Return the lines from the line containing "Recreate this scene" through the line containing "RAD = PI / 180" exactly. No other line should appear in the answer.

Collected data entries:
-- Begin --
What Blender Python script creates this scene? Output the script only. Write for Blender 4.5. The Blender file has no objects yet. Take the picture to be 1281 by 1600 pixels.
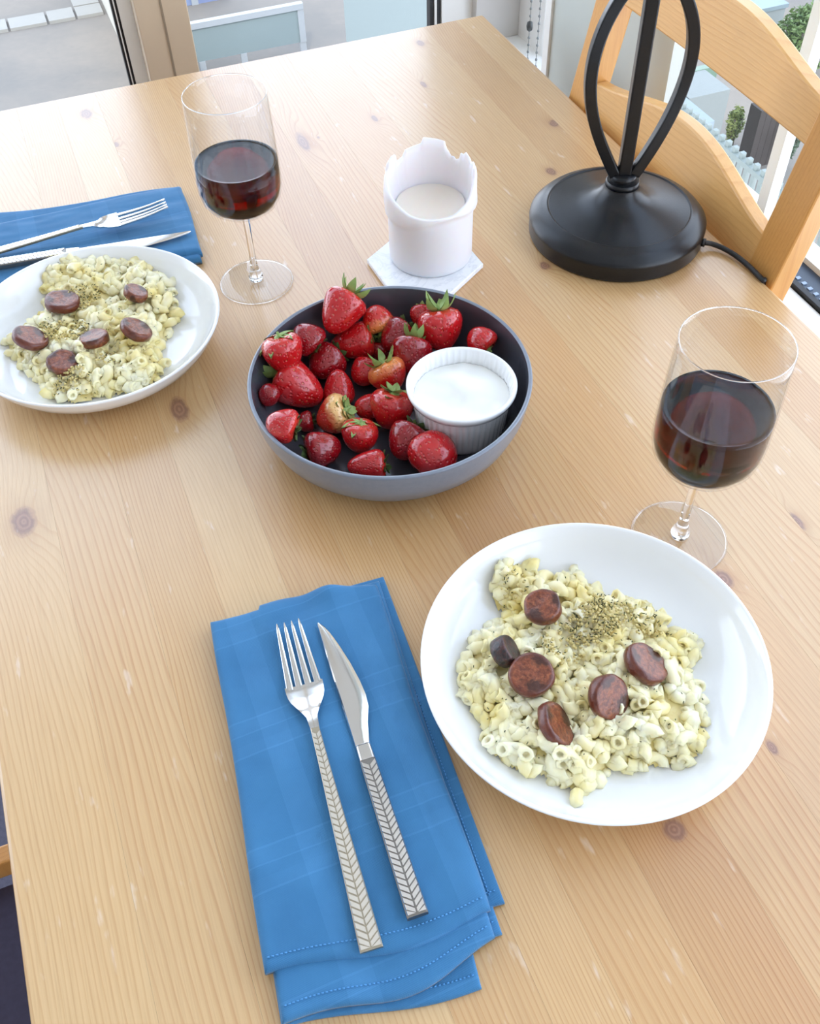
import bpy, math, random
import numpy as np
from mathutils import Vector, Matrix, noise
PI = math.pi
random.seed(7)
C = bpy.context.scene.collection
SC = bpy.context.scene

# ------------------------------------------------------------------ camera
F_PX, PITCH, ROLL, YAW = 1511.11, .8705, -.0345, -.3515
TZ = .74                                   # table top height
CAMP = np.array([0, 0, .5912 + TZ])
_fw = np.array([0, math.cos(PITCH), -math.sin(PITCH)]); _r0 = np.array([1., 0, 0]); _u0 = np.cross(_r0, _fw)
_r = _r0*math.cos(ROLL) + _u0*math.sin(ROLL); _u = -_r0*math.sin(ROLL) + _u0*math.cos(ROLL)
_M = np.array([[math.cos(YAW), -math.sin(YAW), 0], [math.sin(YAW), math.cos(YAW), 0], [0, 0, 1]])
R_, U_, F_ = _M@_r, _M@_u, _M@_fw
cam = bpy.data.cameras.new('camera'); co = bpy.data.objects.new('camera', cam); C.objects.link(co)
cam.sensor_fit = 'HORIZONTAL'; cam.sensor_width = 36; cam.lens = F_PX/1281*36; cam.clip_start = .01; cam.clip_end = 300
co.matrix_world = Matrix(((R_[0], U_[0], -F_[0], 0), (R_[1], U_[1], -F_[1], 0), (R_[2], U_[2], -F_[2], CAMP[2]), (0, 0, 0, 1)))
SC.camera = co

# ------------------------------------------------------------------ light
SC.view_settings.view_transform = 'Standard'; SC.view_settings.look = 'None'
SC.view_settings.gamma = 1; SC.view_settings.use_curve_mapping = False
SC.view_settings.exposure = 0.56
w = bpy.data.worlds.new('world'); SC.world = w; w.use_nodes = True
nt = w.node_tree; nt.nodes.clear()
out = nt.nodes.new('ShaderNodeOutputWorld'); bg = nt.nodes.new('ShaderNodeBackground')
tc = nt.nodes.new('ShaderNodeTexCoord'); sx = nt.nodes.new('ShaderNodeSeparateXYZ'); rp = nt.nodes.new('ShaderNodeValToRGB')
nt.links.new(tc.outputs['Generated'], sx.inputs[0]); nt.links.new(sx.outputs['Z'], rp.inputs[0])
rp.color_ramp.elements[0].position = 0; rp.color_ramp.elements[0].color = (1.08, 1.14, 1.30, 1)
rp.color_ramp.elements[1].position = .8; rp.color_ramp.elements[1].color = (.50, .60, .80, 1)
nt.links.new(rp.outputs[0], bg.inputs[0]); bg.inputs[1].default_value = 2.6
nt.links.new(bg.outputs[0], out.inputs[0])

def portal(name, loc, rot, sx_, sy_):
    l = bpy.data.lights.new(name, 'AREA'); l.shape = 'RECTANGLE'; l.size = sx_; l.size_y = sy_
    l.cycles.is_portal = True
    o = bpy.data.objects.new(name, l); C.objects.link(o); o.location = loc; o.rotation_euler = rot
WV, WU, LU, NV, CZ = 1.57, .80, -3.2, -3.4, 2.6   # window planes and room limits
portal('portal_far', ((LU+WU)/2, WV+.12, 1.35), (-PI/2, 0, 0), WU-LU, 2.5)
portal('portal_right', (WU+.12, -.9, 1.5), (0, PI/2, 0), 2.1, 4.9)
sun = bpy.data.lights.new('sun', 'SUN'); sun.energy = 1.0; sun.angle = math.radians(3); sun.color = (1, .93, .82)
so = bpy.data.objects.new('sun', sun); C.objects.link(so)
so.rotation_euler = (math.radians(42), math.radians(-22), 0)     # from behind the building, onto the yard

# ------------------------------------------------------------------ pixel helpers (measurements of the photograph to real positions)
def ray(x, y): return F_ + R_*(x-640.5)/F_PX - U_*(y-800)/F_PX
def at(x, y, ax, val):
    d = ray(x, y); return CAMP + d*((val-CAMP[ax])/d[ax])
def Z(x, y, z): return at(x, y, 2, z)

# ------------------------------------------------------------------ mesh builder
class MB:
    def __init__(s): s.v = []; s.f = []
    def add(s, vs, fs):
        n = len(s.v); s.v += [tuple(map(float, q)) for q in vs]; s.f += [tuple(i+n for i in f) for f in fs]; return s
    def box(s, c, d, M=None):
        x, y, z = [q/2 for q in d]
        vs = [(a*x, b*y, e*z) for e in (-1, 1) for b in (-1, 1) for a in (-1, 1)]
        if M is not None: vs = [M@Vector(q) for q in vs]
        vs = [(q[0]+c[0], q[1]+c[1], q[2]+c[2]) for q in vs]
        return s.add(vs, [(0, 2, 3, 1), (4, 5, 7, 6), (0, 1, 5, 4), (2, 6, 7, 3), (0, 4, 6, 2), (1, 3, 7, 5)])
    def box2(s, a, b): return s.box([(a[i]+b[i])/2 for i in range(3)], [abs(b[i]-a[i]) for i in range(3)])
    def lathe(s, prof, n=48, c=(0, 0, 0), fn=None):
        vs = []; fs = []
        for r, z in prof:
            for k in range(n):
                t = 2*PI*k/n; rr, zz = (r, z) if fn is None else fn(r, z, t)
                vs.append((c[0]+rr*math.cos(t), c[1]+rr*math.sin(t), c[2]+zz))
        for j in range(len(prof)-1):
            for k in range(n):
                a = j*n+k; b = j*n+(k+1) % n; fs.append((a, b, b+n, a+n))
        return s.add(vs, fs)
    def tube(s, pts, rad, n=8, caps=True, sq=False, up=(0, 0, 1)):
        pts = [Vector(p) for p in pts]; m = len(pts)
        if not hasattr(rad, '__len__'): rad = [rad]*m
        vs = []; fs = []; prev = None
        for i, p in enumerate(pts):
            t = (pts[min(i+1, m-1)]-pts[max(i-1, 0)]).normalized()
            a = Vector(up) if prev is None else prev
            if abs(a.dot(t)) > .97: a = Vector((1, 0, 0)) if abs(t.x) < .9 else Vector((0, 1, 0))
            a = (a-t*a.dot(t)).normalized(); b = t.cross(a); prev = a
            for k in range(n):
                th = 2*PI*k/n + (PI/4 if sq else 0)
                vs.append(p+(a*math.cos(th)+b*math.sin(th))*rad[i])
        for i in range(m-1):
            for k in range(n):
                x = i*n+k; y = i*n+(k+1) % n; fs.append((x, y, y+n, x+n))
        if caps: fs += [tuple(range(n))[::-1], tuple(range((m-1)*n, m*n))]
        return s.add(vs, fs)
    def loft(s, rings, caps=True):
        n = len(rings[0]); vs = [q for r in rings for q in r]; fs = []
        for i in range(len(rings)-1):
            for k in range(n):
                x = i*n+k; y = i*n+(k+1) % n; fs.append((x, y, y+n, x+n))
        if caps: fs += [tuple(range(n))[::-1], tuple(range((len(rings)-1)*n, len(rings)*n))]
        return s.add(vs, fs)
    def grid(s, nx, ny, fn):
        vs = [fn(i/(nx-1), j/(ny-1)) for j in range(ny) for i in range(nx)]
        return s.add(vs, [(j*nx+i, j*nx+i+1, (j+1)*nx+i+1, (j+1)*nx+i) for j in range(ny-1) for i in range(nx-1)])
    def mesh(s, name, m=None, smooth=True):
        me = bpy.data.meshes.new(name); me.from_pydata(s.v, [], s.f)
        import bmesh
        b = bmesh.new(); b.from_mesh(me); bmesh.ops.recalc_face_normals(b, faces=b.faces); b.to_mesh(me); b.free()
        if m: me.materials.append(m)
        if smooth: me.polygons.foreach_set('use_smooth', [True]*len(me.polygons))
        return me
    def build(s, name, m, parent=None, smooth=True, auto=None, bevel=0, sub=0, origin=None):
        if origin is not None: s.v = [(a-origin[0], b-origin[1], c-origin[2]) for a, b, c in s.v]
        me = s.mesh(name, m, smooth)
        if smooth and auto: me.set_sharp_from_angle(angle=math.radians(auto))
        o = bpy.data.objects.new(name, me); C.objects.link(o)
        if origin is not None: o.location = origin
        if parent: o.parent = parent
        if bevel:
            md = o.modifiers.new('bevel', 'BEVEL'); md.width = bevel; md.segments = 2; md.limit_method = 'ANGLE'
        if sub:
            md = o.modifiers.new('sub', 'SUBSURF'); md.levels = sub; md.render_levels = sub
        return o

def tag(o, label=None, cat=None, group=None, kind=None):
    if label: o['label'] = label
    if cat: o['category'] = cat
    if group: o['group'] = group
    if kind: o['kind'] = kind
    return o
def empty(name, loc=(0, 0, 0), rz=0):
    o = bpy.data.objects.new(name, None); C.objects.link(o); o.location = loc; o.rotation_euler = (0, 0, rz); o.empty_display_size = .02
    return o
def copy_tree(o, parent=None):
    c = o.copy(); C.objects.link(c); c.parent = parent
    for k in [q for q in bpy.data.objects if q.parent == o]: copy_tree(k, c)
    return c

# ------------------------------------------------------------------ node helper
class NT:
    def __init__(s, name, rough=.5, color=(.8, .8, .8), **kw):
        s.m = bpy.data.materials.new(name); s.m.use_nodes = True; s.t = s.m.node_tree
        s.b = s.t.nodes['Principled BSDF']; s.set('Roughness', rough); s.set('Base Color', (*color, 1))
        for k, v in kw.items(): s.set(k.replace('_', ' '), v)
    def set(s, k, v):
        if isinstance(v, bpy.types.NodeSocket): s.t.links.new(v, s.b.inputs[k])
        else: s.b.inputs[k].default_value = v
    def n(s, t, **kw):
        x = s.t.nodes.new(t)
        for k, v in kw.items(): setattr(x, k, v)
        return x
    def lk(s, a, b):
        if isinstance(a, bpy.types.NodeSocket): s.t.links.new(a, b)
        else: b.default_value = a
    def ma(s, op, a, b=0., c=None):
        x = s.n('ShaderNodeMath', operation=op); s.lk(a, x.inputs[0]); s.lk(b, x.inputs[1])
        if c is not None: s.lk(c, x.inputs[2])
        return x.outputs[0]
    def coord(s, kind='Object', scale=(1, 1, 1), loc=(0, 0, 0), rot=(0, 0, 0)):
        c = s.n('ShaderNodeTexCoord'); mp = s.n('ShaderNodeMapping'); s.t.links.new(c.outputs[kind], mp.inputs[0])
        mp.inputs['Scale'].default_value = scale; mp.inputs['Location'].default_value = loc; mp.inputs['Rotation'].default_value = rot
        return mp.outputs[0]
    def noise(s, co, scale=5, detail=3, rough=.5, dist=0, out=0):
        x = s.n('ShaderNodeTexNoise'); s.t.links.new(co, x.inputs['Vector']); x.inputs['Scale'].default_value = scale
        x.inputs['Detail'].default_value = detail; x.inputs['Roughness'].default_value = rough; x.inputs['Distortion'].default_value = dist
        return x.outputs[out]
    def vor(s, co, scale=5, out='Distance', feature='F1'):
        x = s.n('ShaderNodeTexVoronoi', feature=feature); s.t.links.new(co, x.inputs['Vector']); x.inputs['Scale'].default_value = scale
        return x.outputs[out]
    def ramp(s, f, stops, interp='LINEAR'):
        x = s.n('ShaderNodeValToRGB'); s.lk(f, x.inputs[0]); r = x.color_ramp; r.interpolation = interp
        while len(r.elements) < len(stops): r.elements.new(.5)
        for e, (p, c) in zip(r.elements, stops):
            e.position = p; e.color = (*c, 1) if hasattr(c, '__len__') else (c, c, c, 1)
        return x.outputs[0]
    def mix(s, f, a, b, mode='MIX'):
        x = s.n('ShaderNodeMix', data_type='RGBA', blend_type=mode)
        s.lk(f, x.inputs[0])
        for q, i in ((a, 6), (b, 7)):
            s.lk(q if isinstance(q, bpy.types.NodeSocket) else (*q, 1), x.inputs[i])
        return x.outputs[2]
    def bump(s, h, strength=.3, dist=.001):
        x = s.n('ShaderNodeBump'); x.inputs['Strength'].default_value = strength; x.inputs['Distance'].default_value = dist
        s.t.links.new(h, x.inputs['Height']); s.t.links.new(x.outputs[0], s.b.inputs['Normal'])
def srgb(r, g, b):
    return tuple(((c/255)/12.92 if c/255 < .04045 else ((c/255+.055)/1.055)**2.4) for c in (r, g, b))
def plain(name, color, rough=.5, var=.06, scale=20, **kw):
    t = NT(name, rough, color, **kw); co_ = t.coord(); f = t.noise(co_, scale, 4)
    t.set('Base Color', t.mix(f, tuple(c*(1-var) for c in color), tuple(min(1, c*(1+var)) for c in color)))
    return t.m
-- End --
-- Begin --
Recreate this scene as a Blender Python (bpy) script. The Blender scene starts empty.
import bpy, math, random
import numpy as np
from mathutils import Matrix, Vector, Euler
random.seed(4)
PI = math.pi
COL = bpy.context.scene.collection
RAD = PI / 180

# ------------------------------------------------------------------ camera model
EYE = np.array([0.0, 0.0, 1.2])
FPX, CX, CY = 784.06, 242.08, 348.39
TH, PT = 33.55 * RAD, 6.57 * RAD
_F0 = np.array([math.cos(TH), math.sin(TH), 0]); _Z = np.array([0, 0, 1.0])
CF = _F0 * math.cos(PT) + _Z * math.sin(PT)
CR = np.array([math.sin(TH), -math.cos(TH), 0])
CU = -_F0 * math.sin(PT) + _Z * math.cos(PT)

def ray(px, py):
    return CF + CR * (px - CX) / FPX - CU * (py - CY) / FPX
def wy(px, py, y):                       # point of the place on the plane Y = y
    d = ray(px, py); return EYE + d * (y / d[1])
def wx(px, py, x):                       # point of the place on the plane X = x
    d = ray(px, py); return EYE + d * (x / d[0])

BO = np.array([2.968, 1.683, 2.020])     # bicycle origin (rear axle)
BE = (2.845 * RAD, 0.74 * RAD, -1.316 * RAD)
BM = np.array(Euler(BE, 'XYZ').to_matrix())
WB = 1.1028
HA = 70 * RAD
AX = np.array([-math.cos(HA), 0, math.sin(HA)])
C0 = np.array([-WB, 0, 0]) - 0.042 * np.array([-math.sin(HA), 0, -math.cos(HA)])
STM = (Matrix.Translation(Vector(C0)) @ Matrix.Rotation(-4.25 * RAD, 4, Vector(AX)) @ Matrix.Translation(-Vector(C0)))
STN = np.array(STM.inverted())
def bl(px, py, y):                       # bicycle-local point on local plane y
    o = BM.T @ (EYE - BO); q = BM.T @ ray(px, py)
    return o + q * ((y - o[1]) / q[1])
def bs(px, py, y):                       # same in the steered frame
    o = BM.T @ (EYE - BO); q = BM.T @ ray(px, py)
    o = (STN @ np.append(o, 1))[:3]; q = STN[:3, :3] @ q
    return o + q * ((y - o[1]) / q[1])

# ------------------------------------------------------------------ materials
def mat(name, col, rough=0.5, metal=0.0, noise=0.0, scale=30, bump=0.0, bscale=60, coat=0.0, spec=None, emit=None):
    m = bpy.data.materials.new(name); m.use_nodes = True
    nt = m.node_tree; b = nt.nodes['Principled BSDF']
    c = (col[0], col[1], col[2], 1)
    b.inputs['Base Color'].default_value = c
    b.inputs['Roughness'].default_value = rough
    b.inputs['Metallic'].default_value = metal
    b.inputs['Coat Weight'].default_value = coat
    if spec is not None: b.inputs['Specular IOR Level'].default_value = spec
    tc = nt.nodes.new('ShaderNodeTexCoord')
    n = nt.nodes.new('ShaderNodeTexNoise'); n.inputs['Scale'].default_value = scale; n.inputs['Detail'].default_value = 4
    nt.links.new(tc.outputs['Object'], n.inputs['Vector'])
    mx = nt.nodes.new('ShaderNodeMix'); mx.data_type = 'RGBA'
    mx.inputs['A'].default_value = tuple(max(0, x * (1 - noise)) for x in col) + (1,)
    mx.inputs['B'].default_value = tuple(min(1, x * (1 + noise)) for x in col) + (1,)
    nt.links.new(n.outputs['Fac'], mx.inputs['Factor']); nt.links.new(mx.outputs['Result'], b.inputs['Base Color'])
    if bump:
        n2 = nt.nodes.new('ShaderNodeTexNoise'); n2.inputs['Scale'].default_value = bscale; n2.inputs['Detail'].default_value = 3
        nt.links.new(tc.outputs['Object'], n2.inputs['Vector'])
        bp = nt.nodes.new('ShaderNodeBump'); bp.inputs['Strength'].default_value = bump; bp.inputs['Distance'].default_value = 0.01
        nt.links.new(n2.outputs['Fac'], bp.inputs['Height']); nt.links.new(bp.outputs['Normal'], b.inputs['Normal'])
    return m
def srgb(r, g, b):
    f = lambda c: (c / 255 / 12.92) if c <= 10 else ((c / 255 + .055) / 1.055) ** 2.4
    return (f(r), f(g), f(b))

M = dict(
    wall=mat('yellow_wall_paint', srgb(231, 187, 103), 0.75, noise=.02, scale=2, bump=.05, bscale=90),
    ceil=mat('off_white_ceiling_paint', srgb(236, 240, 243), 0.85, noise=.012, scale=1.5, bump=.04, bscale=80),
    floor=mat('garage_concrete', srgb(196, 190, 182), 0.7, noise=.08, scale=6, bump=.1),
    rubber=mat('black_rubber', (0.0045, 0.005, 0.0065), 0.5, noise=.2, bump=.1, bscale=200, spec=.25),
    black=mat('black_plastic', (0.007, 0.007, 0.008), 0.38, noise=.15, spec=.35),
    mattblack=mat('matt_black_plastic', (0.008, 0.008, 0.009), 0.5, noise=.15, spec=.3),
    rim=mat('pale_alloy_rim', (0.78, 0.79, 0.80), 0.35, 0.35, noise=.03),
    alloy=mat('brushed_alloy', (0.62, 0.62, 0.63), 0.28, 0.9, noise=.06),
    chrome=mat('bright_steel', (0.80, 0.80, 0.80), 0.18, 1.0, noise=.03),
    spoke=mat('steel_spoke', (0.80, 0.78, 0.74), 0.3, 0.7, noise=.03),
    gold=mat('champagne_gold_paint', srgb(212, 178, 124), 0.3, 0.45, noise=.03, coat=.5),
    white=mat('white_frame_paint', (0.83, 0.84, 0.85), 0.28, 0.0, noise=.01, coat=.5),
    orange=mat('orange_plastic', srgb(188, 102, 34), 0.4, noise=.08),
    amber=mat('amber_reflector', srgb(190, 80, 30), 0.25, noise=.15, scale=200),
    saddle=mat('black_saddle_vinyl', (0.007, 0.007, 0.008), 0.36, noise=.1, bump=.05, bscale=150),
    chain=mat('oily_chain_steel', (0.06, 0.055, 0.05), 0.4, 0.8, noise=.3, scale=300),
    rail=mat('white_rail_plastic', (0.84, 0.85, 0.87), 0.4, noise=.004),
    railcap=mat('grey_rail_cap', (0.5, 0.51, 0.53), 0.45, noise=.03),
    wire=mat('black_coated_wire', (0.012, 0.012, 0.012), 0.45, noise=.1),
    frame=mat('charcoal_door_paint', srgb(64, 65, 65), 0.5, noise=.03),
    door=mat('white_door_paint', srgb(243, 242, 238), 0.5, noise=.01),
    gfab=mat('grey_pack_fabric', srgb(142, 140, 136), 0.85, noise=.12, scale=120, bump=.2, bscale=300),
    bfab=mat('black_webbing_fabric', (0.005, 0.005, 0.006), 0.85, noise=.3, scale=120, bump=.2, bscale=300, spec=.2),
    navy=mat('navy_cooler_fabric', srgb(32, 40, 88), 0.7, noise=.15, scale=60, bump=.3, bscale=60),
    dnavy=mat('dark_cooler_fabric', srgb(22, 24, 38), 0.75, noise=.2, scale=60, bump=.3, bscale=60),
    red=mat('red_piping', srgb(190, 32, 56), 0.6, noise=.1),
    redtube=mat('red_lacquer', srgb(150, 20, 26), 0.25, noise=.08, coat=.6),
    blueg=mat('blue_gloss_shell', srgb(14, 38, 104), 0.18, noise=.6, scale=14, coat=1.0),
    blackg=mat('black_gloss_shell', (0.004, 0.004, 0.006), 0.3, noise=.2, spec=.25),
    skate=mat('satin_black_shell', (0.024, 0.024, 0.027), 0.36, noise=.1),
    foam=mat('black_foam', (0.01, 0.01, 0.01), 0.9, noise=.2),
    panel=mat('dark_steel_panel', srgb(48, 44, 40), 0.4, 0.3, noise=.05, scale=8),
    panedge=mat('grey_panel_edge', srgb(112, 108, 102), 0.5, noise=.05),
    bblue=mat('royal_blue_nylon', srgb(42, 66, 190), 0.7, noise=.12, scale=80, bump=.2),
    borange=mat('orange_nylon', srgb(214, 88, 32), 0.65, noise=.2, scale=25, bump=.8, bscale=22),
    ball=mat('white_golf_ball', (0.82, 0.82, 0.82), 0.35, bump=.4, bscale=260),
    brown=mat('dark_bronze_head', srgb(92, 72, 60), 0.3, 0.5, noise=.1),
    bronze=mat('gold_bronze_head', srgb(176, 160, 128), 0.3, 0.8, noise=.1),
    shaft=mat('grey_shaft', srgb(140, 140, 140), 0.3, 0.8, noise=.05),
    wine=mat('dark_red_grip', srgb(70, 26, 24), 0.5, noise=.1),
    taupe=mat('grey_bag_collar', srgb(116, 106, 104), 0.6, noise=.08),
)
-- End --
* _FULL SOLUTION_:
Recreate this scene as a Blender Python (bpy) script. The Blender scene starts empty.
import bpy, math, random
import numpy as np
from mathutils import Matrix, Vector, Euler
random.seed(4)
PI = math.pi
COL = bpy.context.scene.collection
RAD = PI / 180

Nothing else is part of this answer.